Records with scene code
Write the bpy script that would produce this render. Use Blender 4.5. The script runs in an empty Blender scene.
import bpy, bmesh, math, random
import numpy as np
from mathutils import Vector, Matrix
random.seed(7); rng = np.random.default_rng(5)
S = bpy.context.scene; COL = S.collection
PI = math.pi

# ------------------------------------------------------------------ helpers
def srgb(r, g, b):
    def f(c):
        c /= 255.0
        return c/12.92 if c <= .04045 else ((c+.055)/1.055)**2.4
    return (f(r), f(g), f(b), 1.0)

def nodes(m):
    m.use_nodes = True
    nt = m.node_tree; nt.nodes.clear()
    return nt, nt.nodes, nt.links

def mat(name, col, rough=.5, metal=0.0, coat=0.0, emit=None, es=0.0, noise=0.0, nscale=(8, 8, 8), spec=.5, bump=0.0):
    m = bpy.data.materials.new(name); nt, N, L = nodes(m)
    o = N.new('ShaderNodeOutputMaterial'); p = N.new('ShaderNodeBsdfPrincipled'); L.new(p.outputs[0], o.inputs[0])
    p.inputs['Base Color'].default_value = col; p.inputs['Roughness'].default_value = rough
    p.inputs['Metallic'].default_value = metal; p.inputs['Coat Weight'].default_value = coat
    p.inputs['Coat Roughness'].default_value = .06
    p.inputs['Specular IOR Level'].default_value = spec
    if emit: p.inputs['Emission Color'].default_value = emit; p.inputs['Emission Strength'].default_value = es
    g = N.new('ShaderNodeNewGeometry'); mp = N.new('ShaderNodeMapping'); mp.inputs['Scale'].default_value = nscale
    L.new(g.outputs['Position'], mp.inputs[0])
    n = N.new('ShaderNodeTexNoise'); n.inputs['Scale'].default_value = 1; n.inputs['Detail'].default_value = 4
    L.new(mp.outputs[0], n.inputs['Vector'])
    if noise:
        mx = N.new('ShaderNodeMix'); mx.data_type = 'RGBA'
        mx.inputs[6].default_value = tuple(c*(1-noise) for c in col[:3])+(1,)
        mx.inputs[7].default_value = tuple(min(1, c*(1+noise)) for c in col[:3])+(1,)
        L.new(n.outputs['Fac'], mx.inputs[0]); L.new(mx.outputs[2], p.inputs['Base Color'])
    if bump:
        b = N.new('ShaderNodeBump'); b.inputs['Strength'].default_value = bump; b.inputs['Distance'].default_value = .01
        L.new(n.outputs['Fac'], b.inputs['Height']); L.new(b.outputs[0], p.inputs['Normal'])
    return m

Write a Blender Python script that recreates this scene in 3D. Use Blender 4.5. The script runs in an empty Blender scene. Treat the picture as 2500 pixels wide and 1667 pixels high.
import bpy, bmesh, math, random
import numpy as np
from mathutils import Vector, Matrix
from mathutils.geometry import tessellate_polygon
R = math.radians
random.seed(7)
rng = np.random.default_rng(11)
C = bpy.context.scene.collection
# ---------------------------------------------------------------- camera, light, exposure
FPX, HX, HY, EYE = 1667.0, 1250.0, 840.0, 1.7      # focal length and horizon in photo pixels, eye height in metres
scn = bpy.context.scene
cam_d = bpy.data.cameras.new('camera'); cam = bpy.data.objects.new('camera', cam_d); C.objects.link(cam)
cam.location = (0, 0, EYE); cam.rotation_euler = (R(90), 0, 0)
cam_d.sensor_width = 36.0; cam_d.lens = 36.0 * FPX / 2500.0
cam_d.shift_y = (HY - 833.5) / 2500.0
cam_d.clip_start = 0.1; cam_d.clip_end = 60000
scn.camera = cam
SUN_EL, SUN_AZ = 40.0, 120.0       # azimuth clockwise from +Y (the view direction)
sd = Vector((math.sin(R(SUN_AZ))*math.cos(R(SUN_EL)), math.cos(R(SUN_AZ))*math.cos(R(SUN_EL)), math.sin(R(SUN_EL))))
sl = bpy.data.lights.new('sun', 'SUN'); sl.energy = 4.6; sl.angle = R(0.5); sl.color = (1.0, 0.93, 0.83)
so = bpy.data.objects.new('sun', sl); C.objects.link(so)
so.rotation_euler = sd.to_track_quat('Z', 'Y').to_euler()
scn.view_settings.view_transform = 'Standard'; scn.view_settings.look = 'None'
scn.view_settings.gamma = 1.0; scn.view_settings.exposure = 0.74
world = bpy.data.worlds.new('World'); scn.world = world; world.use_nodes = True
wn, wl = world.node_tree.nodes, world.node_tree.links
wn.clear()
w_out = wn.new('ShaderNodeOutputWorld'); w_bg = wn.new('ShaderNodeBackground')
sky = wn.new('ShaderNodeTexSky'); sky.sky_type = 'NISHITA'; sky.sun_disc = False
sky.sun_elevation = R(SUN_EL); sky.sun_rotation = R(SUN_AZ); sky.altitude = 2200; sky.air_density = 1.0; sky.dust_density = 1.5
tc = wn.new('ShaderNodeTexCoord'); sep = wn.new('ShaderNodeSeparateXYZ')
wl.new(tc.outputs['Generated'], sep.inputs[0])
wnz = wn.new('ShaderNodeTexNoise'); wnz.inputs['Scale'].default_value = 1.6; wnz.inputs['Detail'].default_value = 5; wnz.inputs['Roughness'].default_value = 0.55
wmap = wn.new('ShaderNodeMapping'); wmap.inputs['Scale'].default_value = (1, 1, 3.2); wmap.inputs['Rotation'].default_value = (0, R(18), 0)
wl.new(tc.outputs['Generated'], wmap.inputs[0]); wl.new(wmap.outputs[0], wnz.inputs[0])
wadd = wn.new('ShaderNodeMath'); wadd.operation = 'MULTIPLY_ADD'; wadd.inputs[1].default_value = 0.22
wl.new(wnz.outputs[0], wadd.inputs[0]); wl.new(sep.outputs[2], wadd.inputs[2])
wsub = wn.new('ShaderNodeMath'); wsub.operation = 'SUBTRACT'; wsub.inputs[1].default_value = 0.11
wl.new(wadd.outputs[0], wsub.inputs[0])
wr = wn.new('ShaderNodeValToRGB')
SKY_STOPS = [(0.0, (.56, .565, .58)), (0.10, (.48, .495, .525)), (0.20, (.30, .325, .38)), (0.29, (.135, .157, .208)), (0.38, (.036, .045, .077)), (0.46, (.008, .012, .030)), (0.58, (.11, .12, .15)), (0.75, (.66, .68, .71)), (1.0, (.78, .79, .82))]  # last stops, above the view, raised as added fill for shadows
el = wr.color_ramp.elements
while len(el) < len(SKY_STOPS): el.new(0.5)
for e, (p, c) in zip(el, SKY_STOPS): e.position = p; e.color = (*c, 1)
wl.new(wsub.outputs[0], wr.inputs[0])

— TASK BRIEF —
Among the lines of the data, identify those with the word "that". Copy each of them.

— THE OUTPUT —
Write the bpy script that would produce this render. Use Blender 4.5. The script runs in an empty Blender scene.
Write a Blender Python script that recreates this scene in 3D. Use Blender 4.5. The script runs in an empty Blender scene. Treat the picture as 2500 pixels wide and 1667 pixels high.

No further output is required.